Post by Psychlonic » Fri Jun 25, 2021 12:58 am

Sicarius wrote:
Fri Jun 25, 2021 12:27 am
How tall are your walls and fences? Mine are 6 or 7 feet usually. I may try that, it just seems too loud. I am positive I am moving too slowly and/or being too quiet sometimes while operating.
Same here, I think that's standard for privacy. The big consideration if you do it is simply how solid the fence is. If you feel it and the fence moves or creaks a bunch then yeah there's the chance of making a ton of sound. Or if you try to cheat by kicking the front of the fence on your way up for extra momentum. Generally though if it's solid your main concern for silence is your landing on the other side.
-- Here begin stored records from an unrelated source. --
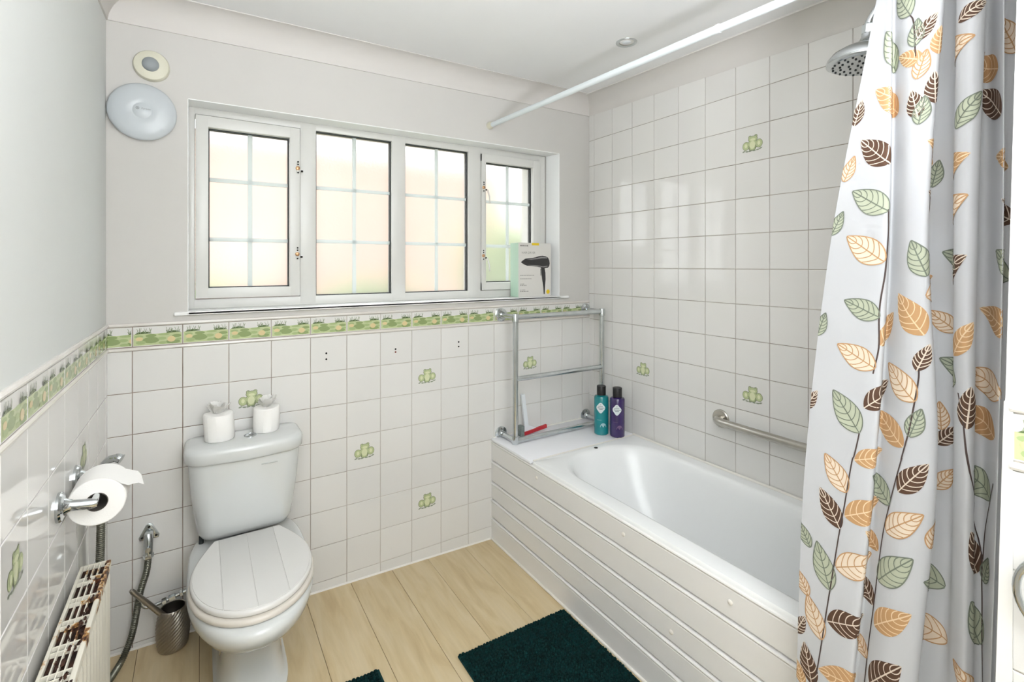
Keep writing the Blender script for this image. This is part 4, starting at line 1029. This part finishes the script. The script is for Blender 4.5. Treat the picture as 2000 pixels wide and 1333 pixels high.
def cur_row(z):
    P = cur_key(z); N = len(P); Q = []
    for i in range(N - 1):
        p0 = P[i-1] if i else (2*P[0][0]-P[1][0], 2*P[0][1]-P[1][1]); p1 = P[i]; p2 = P[i+1]; p3 = P[i+2] if i + 2 < N else p2
        for k in range(10):
            t = k / 10
            Q.append(tuple(.5*((2*p1[d]) + (p2[d]-p0[d])*t + (2*p0[d]-5*p1[d]+4*p2[d]-p3[d])*t*t + (3*p1[d]-p0[d]-3*p2[d]+p3[d])*t**3) for d in (0, 1)))
    Q.append(P[-1])
    for _ in range(3):
        Q = [Q[0]] + [tuple((Q[i-1][d] + 2*Q[i][d] + Q[i+1][d]) / 4 for d in (0, 1)) for i in range(1, len(Q) - 1)] + [Q[-1]]
    L = [0.0]
    for a, b in zip(Q[:-1], Q[1:]): L.append(L[-1] + math.hypot(b[0]-a[0], b[1]-a[1]))
    out = []; i = 0
    for k in range(CNS + 1):
        s = L[-1] * k / CNS
        while i < len(L) - 2 and L[i+1] < s: i += 1
        f = (s - L[i]) / max(1e-9, L[i+1] - L[i]); out.append((Q[i][0] + (Q[i+1][0]-Q[i][0])*f, Q[i][1] + (Q[i+1][1]-Q[i][1])*f))
    return out, L[-1]
CG = []; CL = []
for _k in range(CNZ + 1):
    _z = CTOP - (CTOP - CBOT) * _k / CNZ
    _r, _l = cur_row(_z); CG.append([(a, b, _z) for a, b in _r]); CL.append(_l)
def cur_at(sig, z):
    fz = min(max((CTOP - z) / (CTOP - CBOT) * CNZ, 0), CNZ - 1e-6); fs = min(max(sig * CNS, 0), CNS - 1e-6)
    i, j = int(fz), int(fs); a, b = fz - i, fs - j
    return tuple((CG[i][j][d]*(1-b) + CG[i][j+1][d]*b)*(1-a) + (CG[i+1][j][d]*(1-b) + CG[i+1][j+1][d]*b)*a for d in range(3))
LEAVES = [('G', 0.1388, 1.998, -0.046, 0.0694), ('B', 0.2138, 1.9246, 0.0295, 0.0499), ('G', 0.1921, 1.9205, -0.0014, 0.058), ('G', 0.0951, 1.9022, -0.0586, 0.0872), ('T', 0.1813, 1.8716, -0.0588, 0.0286), ('C', 0.2188, 1.8491, 0.009, 0.0573), ('T', 0.2484, 1.892, -0.0025, 0.0579), ('B', 0.2546, 1.7961, -0.0104, 0.0653), ('B', 0.2175, 1.7695, -0.0204, 0.0612), ('G', 0.2363, 1.7532, 0.0034, 0.0579), ('T', 0.1084, 1.794, -0.0859, 0.0604), ('B', 0.0134, 1.7838, 0.0069, 0.0576), ('B', 0.0822, 1.6859, -0.0724, 0.0653), ('C', 0.0188, 1.6573, 0.014, 0.0563), ('G', 0.0905, 1.5778, -0.0834, 0.053), ('T', 0.3188, 1.6696, -0.0979, 0.038), ('G', 0.3884, 1.6308, 0.0053, 0.0578), ('B', 0.3321, 1.5594, -0.0899, 0.0542), ('B', 0.5312, 1.9266, 0.0515, 0.0267), ('C', 0.4758, 1.8654, 0.1034, 0.0185), ('G', 0.5462, 1.7349, 0.043, 0.0638), ('T', 0.5012, 1.6329, 0.0999, 0.0323), ('C', 0.5096, 1.5472, 0.0947, 0.0453), ('T', 0.6562, 1.8307, -0.0995, 0.0337), ('B', 0.6946, 1.7553, -0.0795, 0.0686), ('C', 0.8229, 1.8858, -0.0341, 0.08), ('T', 0.7783, 1.6349, -0.0915, 0.0204), ('B', 0.8054, 1.539, -0.0755, 0.0408), ('G', 0.0117, 1.5329, 0.0197, 0.0546), ('C', 0.0976, 1.4717, -0.0869, 0.059), ('G', 0.1113, 1.3391, -0.0791, 0.0326), ('C', 0.1142, 1.233, -0.0865, 0.0408), ('G', 0.1076, 1.1065, -0.0677, 0.0803), ('G', 0.2792, 1.4493, -0.0351, 0.0734), ('C', 0.3592, 1.3921, 0.0898, 0.0408), ('T', 0.2755, 1.335, -0.0641, 0.0816), ('T', 0.1976, 1.2983, 0.0427, 0.0734), ('C', 0.4471, 1.3187, -0.0565, 0.0399), ('B', 0.5212, 1.4268, 0.0894, 0.055), ('G', 0.4871, 1.4452, -0.0987, 0.0357), ('T', 0.5754, 1.2922, 0.0352, 0.0694), ('G', 0.5092, 1.2228, -0.0916, 0.0367), ('T', 0.7412, 1.3309, -0.0975, 0.039), ('C', 0.707, 1.2085, -0.0971, 0.0399), ('T', 0.6866, 1.133, -0.0934, 0.048), ('B', 0.6008, 1.1636, 0.002, 0.0816), ('B', 0.4921, 1.0861, 0.0358, 0.0484), ('C', 0.4704, 1.1228, -0.0092, 0.0573), ('G', 0.3271, 1.1167, 0.0118, 0.0612), ('B', 0.3204, 1.2493, 0.013, 0.0565), ('C', 0.273, 1.1922, -0.0746, 0.0653), ('B', 0.1938, 1.1555, 0.0622, 0.0653), ('T', 0.2542, 1.0902, -0.0843, 0.0571), ('G', 0.7879, 1.435, -0.0886, 0.0563), ('B', 0.0005, 1.1106, 0.0281, 0.0508), ('G', 0.0067, 1.2942, 0.014, 0.0563), ('C', 0.0972, 0.9617, -0.0561, 0.0694), ('B', 0.0892, 0.878, -0.0532, 0.0734), ('G', 0.0801, 0.7413, -0.0358, 0.0938), ('C', 0.0572, 0.6128, -0.0379, 0.0816), ('B', 0.0413, 0.4965, -0.0236, 0.0857), ('T', 0.1934, 1.0208, 0.0742, 0.0326), ('T', 0.1921, 0.9025, 0.0871, 0.0571), ('C', 0.1813, 0.7801, 0.0899, 0.0543), ('B', 0.1676, 0.6455, 0.0948, 0.0451), ('T', 0.1488, 0.5169, -0.1013, -0.0275), ('G', 0.2421, 0.9576, -0.0713, 0.053), ('T', 0.2288, 0.8413, -0.0533, 0.0408), ('B', 0.2313, 0.7311, -0.0483, 0.0571), ('C', 0.2234, 0.6067, -0.0456, 0.0449), ('B', 0.3379, 1.0045, 0.0425, 0.0734), ('C', 0.3288, 0.9066, 0.0643, 0.0653), ('G', 0.3196, 0.8046, 0.064, 0.0832), ('T', 0.3246, 0.7005, 0.0698, 0.0694), ('B', 0.3163, 0.5822, 0.0633, 0.0837), ('C', 0.4963, 0.9964, 0.0291, 0.0502), ('G', 0.4588, 0.7944, -0.102, 0.0251), ('C', 0.4804, 0.6863, -0.1043, 0.0125), ('C', 0.6216, 0.6455, -0.0471, 0.0408), ('G', 0.6758, 1.0168, -0.0829, 0.0571), ('G', 0.6625, 0.7495, -0.046, 0.0944), ('B', 0.6533, 0.8821, -0.048, 0.0934), ('C', 0.4021, 0.9025, 0.011, 0.0569), ('G', 0.013, 0.7883, -0.0325, 0.048), ('C', 0.0122, 0.674, -0.0327, 0.0479), ('B', 0.0088, 0.572, 0.0249, 0.0524), ('T', 0.0109, 0.4598, -0.0212, 0.054), ('G', 0.715, 0.8515, 0.0176, 0.0553)]
STEMS = [[(0.1405, 1.5553), (0.148, 1.5105), (0.1521, 1.4656), (0.1555, 1.4125), (0.1555, 1.3595), (0.1588, 1.3187), (0.168, 1.2575), (0.1646, 1.2004)], [(0.1505, 1.0657), (0.148, 1.0412), (0.1438, 1.0127), (0.1396, 0.9964), (0.1321, 0.9025), (0.1238, 0.8372), (0.1113, 0.7352), (0.0963, 0.6332), (0.083, 0.5516), (0.068, 0.4659)], [(0.3154, 1.2289), (0.3188, 1.2044), (0.3188, 1.1555), (0.3163, 1.0943), (0.3079, 1.0372), (0.3079, 1.0331), (0.2888, 0.9352), (0.2763, 0.8617), (0.2705, 0.7597), (0.2663, 0.6822), (0.258, 0.6006), (0.2521, 0.5312)], [(0.5754, 1.1881), (0.5912, 1.1392), (0.6046, 1.0657), (0.6046, 1.0657), (0.6229, 1.0127), (0.6871, 0.9025), (0.6971, 0.8087), (0.6996, 0.7107), (0.7037, 0.6373)], [(0.7445, 1.0249), (0.727, 0.9841), (0.7062, 0.927), (0.6987, 0.8658)], [(0.1688, 1.9634), (0.1821, 1.943), (0.2005, 1.8695)]]
ct = thing('shower_curtain', (1.46, -1.85, .06), 'white shower curtain with brown, tan and green leaf print, gathered beside the bath', 'curtain')
cm_ = bpy.data.meshes.new('cloth'); OFF = Vector((1.46, -1.85, .06))
cv = [tuple(Vector(p) - OFF) for r in CG for p in r]
cf = [(i*(CNS+1)+j, (i+1)*(CNS+1)+j, (i+1)*(CNS+1)+j+1, i*(CNS+1)+j+1) for i in range(CNZ) for j in range(CNS)]
cm_.from_pydata(cv, [], cf); cm_.materials.append(M['curtain_cloth']); cm_.shade_smooth(); cm_.update()
co = bpy.data.objects.new('cloth', cm_); COL.objects.link(co); co.parent = ct
def cur_len(z):
    fz = min(max((CTOP - z) / (CTOP - CBOT) * CNZ, 0), CNZ - 1e-6); i = int(fz); return CL[i]*(1-fz+i) + CL[i+1]*(fz-i)
def cur_pt(sig, z, h):
    p = Vector(cur_at(sig, z)); e = .0016
    a = Vector(cur_at(min(sig+e, 1), z)) - Vector(cur_at(max(sig-e, 0), z)); b = Vector(cur_at(sig, z+.004)) - Vector(cur_at(sig, z-.004))
    n = b.cross(a).normalized()
    if CUR_SIGN * 1 < 0: n = -n
    return p + n * h - OFF
_p = Vector(cur_at(.1, 1.3)); _a = Vector(cur_at(.102, 1.3)) - _p; _b = Vector((0, 0, 1))
CUR_SIGN = 1 if _b.cross(_a).dot(Vector(CAM) - _p) > 0 else -1
def leaf(code, sig, z, ds, dz):
    L = cur_len(z); A = Vector((ds, dz)); ln = A.length; A = A / ln; B = Vector((-A.y, A.x)); hw = ln * .25
    me = bpy.data.meshes.new('leaf_motif'); V = []; F = []; MI = []
    def P(t, w, h):   # t along the leaf from base 0 to tip 1, w in -1..1
        q = A * ((t - .5) * ln) + B * (w * hw * prof(t)); return cur_pt(sig + q.x / L, z + q.y, h)
    def prof(t): return max(.0, math.sin(PI * t ** .85)) ** .82 * (1 + .12 * math.cos(PI * t))
    def Praw(q, h): return cur_pt(sig + q.x / L, z + q.y, h)
    n = 26; ws = tuple(-1 + k / 6 for k in range(13)); b0 = len(V)
    for k in range(n + 1):
        t = .01 + .98 * k / n
        for wv in ws: V.append(P(t, wv, .0007))
    m = len(ws)
    for k in range(n):
        for j in range(m - 1): F.append((b0+k*m+j, b0+k*m+j+1, b0+(k+1)*m+j+1, b0+(k+1)*m+j)); MI.append(0)
    def strip(pts, wd, h=.0012):
        b = len(V)
        for i, q in enumerate(pts):
            d = (pts[min(i+1, len(pts)-1)] - pts[max(i-1, 0)]); d = d.normalized() if d.length else Vector((1, 0)); nn = Vector((-d.y, d.x)) * wd / 2
            V.append(Praw(q - nn, h)); V.append(Praw(q + nn, h))
        for i in range(len(pts) - 1): F.append((b+2*i, b+2*i+1, b+2*i+3, b+2*i+2)); MI.append(1)
    def Q(t, w_): return A * ((t - .5) * ln) + B * (w_ * hw * prof(t))
    strip([Q(t/20, 0) for t in range(21)], .0023)
    for k in range(5):
        t0 = .14 + .15 * k
        for s in (-1, 1):
            strip([Q(min(.985, t0 + .19 * f * f + .03 * f), s * f * .98) for f in (0, .17, .33, .5, .67, .83, 1)], .0018)
    if code in 'GC':
        for s in (-1, 1): strip([Q(.005 + .99*k/24, s) for k in range(25)], .0022)
    me.from_pydata([tuple(v) for v in V], [], F)
    me.materials.append(M['leaf' + code]); me.materials.append(M['line' + code])
    me.polygons.foreach_set('material_index', MI); me.shade_smooth(); me.update()
    o = bpy.data.objects.new('leaf_motif', me); COL.objects.link(o); o.parent = ct
for q in LEAVES: leaf(*q)
for S_ in STEMS:
    S_ = sorted(set(S_), key=lambda p: -p[1]); pts = smooth_path([(a, b, 0) for a, b in S_], 6); V = []; F = []
    for i, q in enumerate(pts):
        L = cur_len(q.y)
        for s in (-1, 1): V.append(tuple(cur_pt(q.x + s * .0015 / L, q.y, .0010)))
        if i: F.append((2*i-2, 2*i-1, 2*i+1, 2*i))
    me = bpy.data.meshes.new('stem_motif'); me.from_pydata(V, [], F); me.materials.append(M['curtain_line']); me.update()
    o = bpy.data.objects.new('stem_motif', me); COL.objects.link(o); o.parent = ct
# rings that hang the curtain from the rod
for k in range(8):
    y = -1.775 - .031 * k; z = rodz(y)
    MB().tube([(1.5 + .0215*math.cos(2*PI*j/20), y, z - .008 + .0215*math.sin(2*PI*j/20)) for j in range(20)], .0016, 8, closed=True).build('curtain_ring', 'plastic_white', ct)
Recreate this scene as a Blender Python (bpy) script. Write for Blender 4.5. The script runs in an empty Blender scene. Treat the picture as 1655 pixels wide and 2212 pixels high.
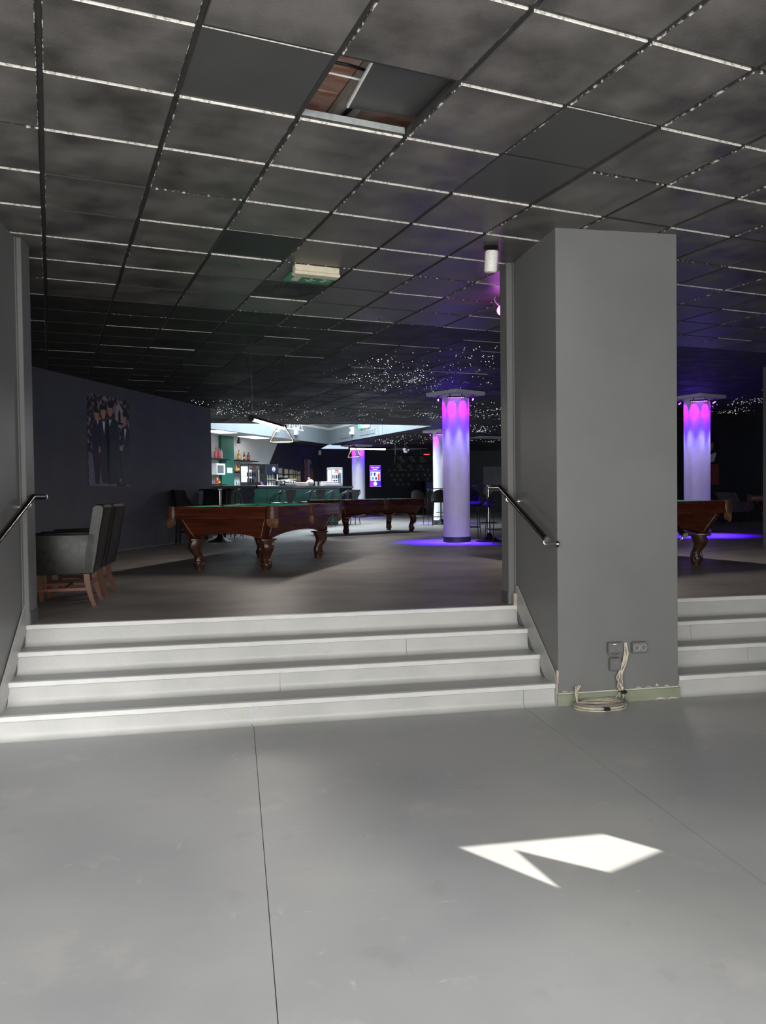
import bpy, math, random
from mathutils import Vector, Matrix

random.seed(7)
R = math.radians
col = bpy.context.scene.collection
scene = bpy.context.scene

# ------------------------------------------------------------------ camera
ZU, ZC, CAMZ = 0.628, 3.4926, 1.577        # upper floor, ceiling, eye height
F_PX, YAW, PITCH, ROLL = 1685.6, R(10.74), R(-1.383), R(0.7014)
fw = Vector((math.sin(YAW) * math.cos(PITCH), math.cos(YAW) * math.cos(PITCH), math.sin(PITCH)))
rt = Vector((math.cos(YAW), -math.sin(YAW), 0))
dn = fw.cross(rt)
rt2 = rt * math.cos(ROLL) + dn * math.sin(ROLL)
dn2 = dn * math.cos(ROLL) - rt * math.sin(ROLL)
cam = bpy.data.cameras.new('camera')
cam.sensor_fit = 'HORIZONTAL'; cam.sensor_width = 36.0; cam.lens = F_PX / 1655 * 36
cam.clip_start = 0.05; cam.clip_end = 200
cob = bpy.data.objects.new('camera', cam); col.objects.link(cob)
up, bk = -dn2, -fw
cob.matrix_world = Matrix(((rt2.x, up.x, bk.x, 0), (rt2.y, up.y, bk.y, 0), (rt2.z, up.z, bk.z, CAMZ), (0, 0, 0, 1)))
scene.camera = cob

# ------------------------------------------------------------------ world, sun, daylight
w = bpy.data.worlds.new('world'); scene.world = w; w.use_nodes = True
bg = w.node_tree.nodes['Background']
bg.inputs[0].default_value = (0.62, 0.78, 1.0, 1); bg.inputs[1].default_value = 1.0
scene.view_settings.view_transform = 'Standard'
scene.view_settings.look = 'None'
scene.view_settings.exposure = 0.0
scene.view_settings.gamma = 1.0
scene.view_settings.use_curve_mapping = False


def area(name, loc, direction, sx, sy, power, color=(1, 1, 1), spread=180):
    l = bpy.data.lights.new(name, 'AREA'); l.shape = 'RECTANGLE'; l.size = sx; l.size_y = sy
    l.energy = power; l.color = color; l.spread = R(spread)
    o = bpy.data.objects.new(name, l); col.objects.link(o); o.location = loc
    o.rotation_euler = Vector(direction).to_track_quat('-Z', 'Y').to_euler()
    return o


SUN_DIR = Vector((-0.575, 0.818, -0.60)).normalized()
sl = bpy.data.lights.new('sun', 'SUN'); sl.energy = 16.0; sl.angle = R(0.25); sl.color = (1.0, 0.94, 0.84)
so = bpy.data.objects.new('sun', sl); col.objects.link(so)
so.rotation_euler = SUN_DIR.to_track_quat('-Z', 'Y').to_euler(); so.location = (6, -8, 9)
YF = -0.62                                               # plane of the glazed street front just behind the camera
# daylight of the street front and of the roof light over the bar, and an added floor beam
area('daylight_front', (-0.45, YF, 1.70), (0, 1, 0), 8.2, 3.2, 465, (0.99, 0.985, 0.97))
st_dir = Vector((-0.575, 0.818, -0.40)).normalized()
st_h = Vector((0.818, 0.575, 0)); st_a = Vector((-0.575, 0.818, 0))
area('added_floor_beam', st_h * (2.66 - 3.75) + st_a * -2.7 + Vector((0, 0, 2.0)), st_dir, 7.5, 3.4, 58, (0.98, 0.99, 1.0), 14)  # added narrow beam, its right side set along the bright edge on the floor
area('daylight_roof', (2.3, 23.9, 5.6), (0, 0, -1), 4.2, 4.2, 1180, (0.80, 0.92, 1.0))


# ------------------------------------------------------------------ materials
MAT = {}


def mat(name, c, rough=0.5, metal=0.0, c2=None, scale=6.0, detail=5.0, stretch=(1, 1, 1), bump=0.0, bscale=None,
        rvar=0.0, emit=None, es=0.0, alpha=1.0, trans=0.0, lo=0.35, hi=0.65, spec=0.5, coat=0.0):
    m = bpy.data.materials.new(name); m.use_nodes = True
    nt = m.node_tree; b = nt.nodes['Principled BSDF']
    b.inputs['Base Color'].default_value = (*c, 1); b.inputs['Roughness'].default_value = rough
    b.inputs['Metallic'].default_value = metal; b.inputs['Specular IOR Level'].default_value = spec
    b.inputs['Coat Weight'].default_value = coat
    if c2 is not None or bump or rvar:
        tc = nt.nodes.new('ShaderNodeTexCoord'); mp = nt.nodes.new('ShaderNodeMapping')
        mp.inputs['Scale'].default_value = stretch
        nt.links.new(tc.outputs['Object'], mp.inputs['Vector'])
        n = nt.nodes.new('ShaderNodeTexNoise'); n.inputs['Scale'].default_value = scale; n.inputs['Detail'].default_value = detail
        nt.links.new(mp.outputs['Vector'], n.inputs['Vector'])
        if c2 is not None:
            r = nt.nodes.new('ShaderNodeValToRGB')
            r.color_ramp.elements[0].position = lo; r.color_ramp.elements[0].color = (*c, 1)
            r.color_ramp.elements[1].position = hi; r.color_ramp.elements[1].color = (*c2, 1)
            nt.links.new(n.outputs['Fac'], r.inputs['Fac']); nt.links.new(r.outputs['Color'], b.inputs['Base Color'])
        if rvar:
            mr = nt.nodes.new('ShaderNodeMapRange'); mr.inputs['From Min'].default_value = 0.3; mr.inputs['From Max'].default_value = 0.7
            mr.inputs['To Min'].default_value = rough - rvar; mr.inputs['To Max'].default_value = rough + rvar
            nt.links.new(n.outputs['Fac'], mr.inputs['Value']); nt.links.new(mr.outputs['Result'], b.inputs['Roughness'])
        if bump:
            n2 = nt.nodes.new('ShaderNodeTexNoise'); n2.inputs['Scale'].default_value = bscale or scale * 4; n2.inputs['Detail'].default_value = 3
            nt.links.new(mp.outputs['Vector'], n2.inputs['Vector'])
            bp = nt.nodes.new('ShaderNodeBump'); bp.inputs['Strength'].default_value = bump; bp.inputs['Distance'].default_value = 0.01
            nt.links.new(n2.outputs['Fac'], bp.inputs['Height']); nt.links.new(bp.outputs['Normal'], b.inputs['Normal'])
    if emit is not None:
        b.inputs['Emission Color'].default_value = (*emit, 1); b.inputs['Emission Strength'].default_value = es
    if trans:
        b.inputs['Transmission Weight'].default_value = trans
    MAT[name] = m
    return m


def add_stains(m, cols, thr, scale, amount=1.0, seed=0.0, stretch=(1, 1, 1)):
    """mix irregular patches of another paint colour over the base colour"""
    nt = m.node_tree; b = nt.nodes['Principled BSDF']
    tc = nt.nodes.new('ShaderNodeTexCoord'); mp = nt.nodes.new('ShaderNodeMapping')
    mp.inputs['Location'].default_value = (seed, seed * 1.7, 0); mp.inputs['Scale'].default_value = stretch
    nt.links.new(tc.outputs['Object'], mp.inputs['Vector'])
    n = nt.nodes.new('ShaderNodeTexNoise'); n.inputs['Scale'].default_value = scale; n.inputs['Detail'].default_value = 8
    n.inputs['Roughness'].default_value = 0.65
    nt.links.new(mp.outputs['Vector'], n.inputs['Vector'])
    r = nt.nodes.new('ShaderNodeMapRange'); r.inputs['From Min'].default_value = thr; r.inputs['From Max'].default_value = thr + 0.06
    r.inputs['To Max'].default_value = amount
    nt.links.new(n.outputs['Fac'], r.inputs['Value'])
    mx = nt.nodes.new('ShaderNodeMix'); mx.data_type = 'RGBA'
    src = b.inputs['Base Color'].links[0].from_socket if b.inputs['Base Color'].links else None
    if src is not None:
        nt.links.new(src, mx.inputs['A'])
    else:
        mx.inputs['A'].default_value = b.inputs['Base Color'].default_value
    mx.inputs['B'].default_value = (*cols, 1)
    nt.links.new(r.outputs['Result'], mx.inputs['Factor']); nt.links.new(mx.outputs['Result'], b.inputs['Base Color'])


mat('floor_paint', (0.325, 0.33, 0.334), 0.42, c2=(0.41, 0.41, 0.40), scale=0.9, detail=10, bump=0.10, bscale=14, rvar=0.10)
add_stains(MAT['floor_paint'], (0.46, 0.445, 0.42), 0.585, 2.3, 0.45, 3.1)
add_stains(MAT['floor_paint'], (0.50, 0.49, 0.47), 0.645, 5.0, 0.6, 21.3, (1.6, 0.7, 1))
add_stains(MAT['floor_paint'], (0.27, 0.255, 0.235), 0.70, 16.0, 0.8, 13.0)
add_stains(MAT['floor_paint'], (0.30, 0.295, 0.285), 0.61, 3.7, 0.4, 9.4)
add_stains(MAT['floor_paint'], (0.56, 0.54, 0.51), 0.66, 7.0, 0.8, 5.4, (1, 2.5, 1))
mat('joint_dark', (0.16, 0.15, 0.14), 0.9)
mat('upper_floor', (0.17, 0.157, 0.145), 0.50, c2=(0.28, 0.256, 0.232), scale=1.3, detail=9, stretch=(1, 1.6, 1), lo=0.32, hi=0.68)
add_stains(MAT['upper_floor'], (0.36, 0.33, 0.30), 0.66, 2.6, 0.5, 4.2, (1, 3, 1))
mat('step_paint', (0.44, 0.44, 0.42), 0.40, c2=(0.50, 0.495, 0.475), scale=3.0, detail=8, bump=0.15, bscale=40, rvar=0.06)
add_stains(MAT['step_paint'], (0.40, 0.395, 0.38), 0.62, 9, 0.5, 2.0)
mat('tread_paint', (0.33, 0.335, 0.33), 0.40, c2=(0.37, 0.37, 0.36), scale=2.0, detail=8, bump=0.08, bscale=20, rvar=0.06)
mat('nosing_paint', (0.60, 0.60, 0.575), 0.38, c2=(0.66, 0.655, 0.63), scale=8, detail=6)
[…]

I usually break the fall by either letting myself fall forward on the other side and absorbing some of the momentum with my arms or if I'm going over too quickly a shoulder roll disperses the momentum without making too much sound.

There's not necessarily a one-size-fits-all best solution, you just go with the best method the fence will allow you to do. Or wall. If they're especially solid or at least have really strong posts, a lot of times you can do a modified gate vault and swing yourself into the other side of the fence, stop yourself at the post with a foot, then just kind of cat down to ground level without making any sound.
Knowledge alone is not power, it is the potential for power. That potential can only be unlocked through applying that knowledge and realizing the skill.